«Можно благоговеть перед умом Толстого. Восхищаться изяществом Пушкина. Ценить нравственные поиски Достоевского. Юмор Гоголя. И так далее. Однако похожим быть хочется только на Чехова», - писал Довлатов. Даже при том условии, что я - адепт Достоевского и Булгакова - с Сергеем Донатовичем не совсем согласна, - да: Чехов был чем-то особенным в русской литературе, из ряда вон (и является таковым до сих пор). И так же умел это особенное, осеннее, чуткое - давать смех сквозь слёзы. Особый, русский, если угодно, смех - смех жутковатой меланхолии, глубинной, от многих поколений
до унаследованной тоски. Человек в футляре, Степь, Палата №6 - вещи предельно менталитетные и в этом - предельно гениальные (и страшные). Одним словом, вы поняли: я люблю Чехова. Следовательно, мне очень хотелось, чтобы очередная постановка по Антону Павловичу не разочаровала.
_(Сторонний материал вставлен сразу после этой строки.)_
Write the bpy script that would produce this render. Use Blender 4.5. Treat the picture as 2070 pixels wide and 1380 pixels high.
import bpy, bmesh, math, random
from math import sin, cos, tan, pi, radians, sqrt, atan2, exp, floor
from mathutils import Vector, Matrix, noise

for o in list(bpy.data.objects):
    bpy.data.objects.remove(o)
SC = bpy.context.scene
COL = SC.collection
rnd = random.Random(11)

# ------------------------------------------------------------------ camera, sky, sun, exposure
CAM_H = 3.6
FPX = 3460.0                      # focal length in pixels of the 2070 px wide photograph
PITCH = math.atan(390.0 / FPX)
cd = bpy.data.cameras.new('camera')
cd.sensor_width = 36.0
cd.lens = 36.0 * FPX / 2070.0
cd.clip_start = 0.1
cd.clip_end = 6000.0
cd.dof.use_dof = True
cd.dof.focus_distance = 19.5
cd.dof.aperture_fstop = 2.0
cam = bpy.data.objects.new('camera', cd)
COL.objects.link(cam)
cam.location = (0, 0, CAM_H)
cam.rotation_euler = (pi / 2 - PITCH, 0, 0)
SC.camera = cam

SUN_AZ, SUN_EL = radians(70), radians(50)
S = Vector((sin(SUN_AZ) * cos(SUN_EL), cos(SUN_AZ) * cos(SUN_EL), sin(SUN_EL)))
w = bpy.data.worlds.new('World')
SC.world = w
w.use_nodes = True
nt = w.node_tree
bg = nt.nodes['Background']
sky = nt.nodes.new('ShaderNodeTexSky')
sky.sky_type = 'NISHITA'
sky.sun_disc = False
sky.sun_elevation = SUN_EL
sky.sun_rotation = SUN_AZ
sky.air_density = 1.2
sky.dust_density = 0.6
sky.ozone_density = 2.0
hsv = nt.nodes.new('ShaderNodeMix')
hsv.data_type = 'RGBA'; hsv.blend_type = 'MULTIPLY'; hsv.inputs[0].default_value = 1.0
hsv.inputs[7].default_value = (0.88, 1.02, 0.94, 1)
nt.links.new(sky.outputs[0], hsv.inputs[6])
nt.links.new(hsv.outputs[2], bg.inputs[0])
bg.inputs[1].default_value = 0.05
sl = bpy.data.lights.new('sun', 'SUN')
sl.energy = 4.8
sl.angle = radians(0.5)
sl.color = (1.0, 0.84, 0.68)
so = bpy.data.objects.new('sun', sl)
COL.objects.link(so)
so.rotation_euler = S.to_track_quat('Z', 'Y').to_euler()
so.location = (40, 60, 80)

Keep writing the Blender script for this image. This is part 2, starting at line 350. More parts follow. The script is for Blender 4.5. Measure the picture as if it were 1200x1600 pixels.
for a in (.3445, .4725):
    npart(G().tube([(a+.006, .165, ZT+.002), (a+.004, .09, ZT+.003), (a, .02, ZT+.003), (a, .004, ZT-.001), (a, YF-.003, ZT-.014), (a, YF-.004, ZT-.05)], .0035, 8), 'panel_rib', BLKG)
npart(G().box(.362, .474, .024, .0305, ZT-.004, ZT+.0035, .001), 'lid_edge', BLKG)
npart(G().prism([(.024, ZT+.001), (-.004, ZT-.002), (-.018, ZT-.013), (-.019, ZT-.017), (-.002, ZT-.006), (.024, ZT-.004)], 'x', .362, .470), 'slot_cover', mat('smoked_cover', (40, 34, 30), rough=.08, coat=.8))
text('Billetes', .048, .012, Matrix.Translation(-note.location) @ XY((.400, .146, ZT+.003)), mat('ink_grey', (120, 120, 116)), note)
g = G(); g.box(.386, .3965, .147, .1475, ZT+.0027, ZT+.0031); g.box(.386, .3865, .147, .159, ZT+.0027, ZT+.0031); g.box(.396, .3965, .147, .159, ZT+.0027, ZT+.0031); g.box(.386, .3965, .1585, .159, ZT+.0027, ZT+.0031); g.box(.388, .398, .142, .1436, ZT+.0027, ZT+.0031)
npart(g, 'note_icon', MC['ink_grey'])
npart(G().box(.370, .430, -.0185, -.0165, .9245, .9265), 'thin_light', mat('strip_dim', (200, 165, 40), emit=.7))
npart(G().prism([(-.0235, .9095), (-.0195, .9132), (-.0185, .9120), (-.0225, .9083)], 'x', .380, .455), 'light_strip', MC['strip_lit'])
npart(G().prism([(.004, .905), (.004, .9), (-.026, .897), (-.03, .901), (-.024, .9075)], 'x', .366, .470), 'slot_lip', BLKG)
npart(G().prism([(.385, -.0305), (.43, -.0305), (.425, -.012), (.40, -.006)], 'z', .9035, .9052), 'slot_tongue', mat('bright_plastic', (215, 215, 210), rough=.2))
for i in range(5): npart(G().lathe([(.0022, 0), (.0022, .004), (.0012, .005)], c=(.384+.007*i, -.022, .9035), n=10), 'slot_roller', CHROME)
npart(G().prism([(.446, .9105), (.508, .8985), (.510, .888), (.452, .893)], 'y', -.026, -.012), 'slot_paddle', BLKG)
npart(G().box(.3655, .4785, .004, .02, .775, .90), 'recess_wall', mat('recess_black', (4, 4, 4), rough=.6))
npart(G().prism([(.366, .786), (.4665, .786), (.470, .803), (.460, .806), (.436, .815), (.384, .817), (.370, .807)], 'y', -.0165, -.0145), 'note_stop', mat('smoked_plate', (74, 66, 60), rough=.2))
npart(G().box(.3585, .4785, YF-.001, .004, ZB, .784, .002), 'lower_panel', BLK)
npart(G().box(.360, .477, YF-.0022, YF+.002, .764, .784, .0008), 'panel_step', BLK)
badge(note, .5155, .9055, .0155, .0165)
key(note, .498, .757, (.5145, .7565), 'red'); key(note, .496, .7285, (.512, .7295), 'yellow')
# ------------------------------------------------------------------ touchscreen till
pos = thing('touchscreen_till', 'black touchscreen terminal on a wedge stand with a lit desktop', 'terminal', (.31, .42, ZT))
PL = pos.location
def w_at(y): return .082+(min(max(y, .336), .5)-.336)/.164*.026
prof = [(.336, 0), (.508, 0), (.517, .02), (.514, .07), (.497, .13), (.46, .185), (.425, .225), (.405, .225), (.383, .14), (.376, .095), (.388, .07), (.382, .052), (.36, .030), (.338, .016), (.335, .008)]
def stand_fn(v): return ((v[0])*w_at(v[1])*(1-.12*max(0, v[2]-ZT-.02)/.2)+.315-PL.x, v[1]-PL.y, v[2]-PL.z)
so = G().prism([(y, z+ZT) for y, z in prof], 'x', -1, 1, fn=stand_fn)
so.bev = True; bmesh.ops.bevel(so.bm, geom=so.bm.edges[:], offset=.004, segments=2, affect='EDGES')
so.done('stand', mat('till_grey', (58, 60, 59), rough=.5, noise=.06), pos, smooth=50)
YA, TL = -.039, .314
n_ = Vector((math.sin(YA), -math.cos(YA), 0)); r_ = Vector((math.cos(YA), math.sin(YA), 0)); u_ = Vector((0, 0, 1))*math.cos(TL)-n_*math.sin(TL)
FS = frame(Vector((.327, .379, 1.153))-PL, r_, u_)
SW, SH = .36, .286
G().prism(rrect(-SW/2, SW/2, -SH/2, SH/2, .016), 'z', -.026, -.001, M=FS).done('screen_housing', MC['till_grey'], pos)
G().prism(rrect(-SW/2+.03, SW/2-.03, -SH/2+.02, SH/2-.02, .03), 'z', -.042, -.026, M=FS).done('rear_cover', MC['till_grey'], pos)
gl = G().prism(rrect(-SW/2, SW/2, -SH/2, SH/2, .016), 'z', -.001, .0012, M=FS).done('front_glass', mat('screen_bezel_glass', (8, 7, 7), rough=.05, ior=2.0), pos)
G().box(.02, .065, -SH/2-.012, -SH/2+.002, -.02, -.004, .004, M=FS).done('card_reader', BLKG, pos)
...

Что ещё интереснее: в замечательности этой постановки была уверена заранее. Будем честны: я вообще нежно люблю театр на Малой Бронной и его труппу; голомазовская молодежь ведь прекрасна (а для любви, к слову, много и не надо). Вероятно, всё впечатление от можно выразит в твите того вечера: плакать на Чехове, когда все смеются, - это особое состояние души. Дима Сердюк - Громов его - живыми слезами плакал на сцене, стегая словами о том, что
Христос в саду Гефсиманском не разумел и не смирялся, он просил Отца, чтобы его минула чаша сия, - и я плакала с ним вместе. Нет ничего более искреннего и хлёсткого в русской литературе о русской же интеллигенции, чем этот громовский монолог. В этом - безжалостность Чехова, и прежде всего его безжалостность к себе, так прекрасно инсценированная.
{more}Палата №6 не зря позиционируется как «маленький спектакль» - он длится всего полтора часа, но вам кажется, что он идёт дольше, и кажется в лучшем смысле. Мало ли умельцев, умеющих по четыре часа рассказывать лаконичные истории - до зрительской зевоты, до поглядывания на запястье. Но здесь, за проходящие в минуту полтора часа, вам рассказывают полную, насыщенную, глубокую историю, и вы думаете: как много! как долго! как наверное долго. Однако - нет, совсем недолго. У Чехова - и в словах, и в смыслах - боль подобна выстрелу. Быстро и метко. Голомазов и Николаев жали на курок верно - и выверено.
Ничего не стану многословно говорить ни о замечательном Николаеве и его докторе (живая кровь, бурлящая, сворачивающаяся, беснующаяся, густеющая, - такая разная от момента к моменту), ни о Диме Сердюке, давно и нежно мною любимом (как можно не; вы видели его на сцене? вы многого не видели в театре молодых, если не, - идите), ни о столь же любимом мною Боброве. Они просто стежками пришивают вас к алой обивке кресел - вот и всё, вот и всё.
Плюс - прекрасная сценография. Я уже не раз говорила, что театр Виктюка приучил меня - благодаря извечной замечательной сценографии Владимира Боера - обращать внимание на оформление. Здесь - предельно простая, но изящная, полная, смысловая, насыщенная сценография. Много белого. Желто-синий свет. Беспроигрышные комбинации. Великолепный ход с постельными решетками-клетками - просто ах.
Пожалеть о просмотре, мне кажется, невозможно.
И да, ни разу не ходив к служебному к актёрам именно этого театра и не зная, существует вообще на Малой Бронной культура таких «походов», - на служебку мы тогда не пошли, а жаль. Обратная связь актёрам нам, избалованным аудиторией ТРВ, показалась почти ничтожной, а никто так, как актёр, вкладывающийся в действие, не нуждается в фидбеке. Нужно бы как-нибудь исправить - прийти и, по всегдашней привычке, глупо и восторженно поулыбаться, повторяя любимый речитатив из классического «Спасибо».
P.S. А Тане ещё раз большое спасибо. Вот.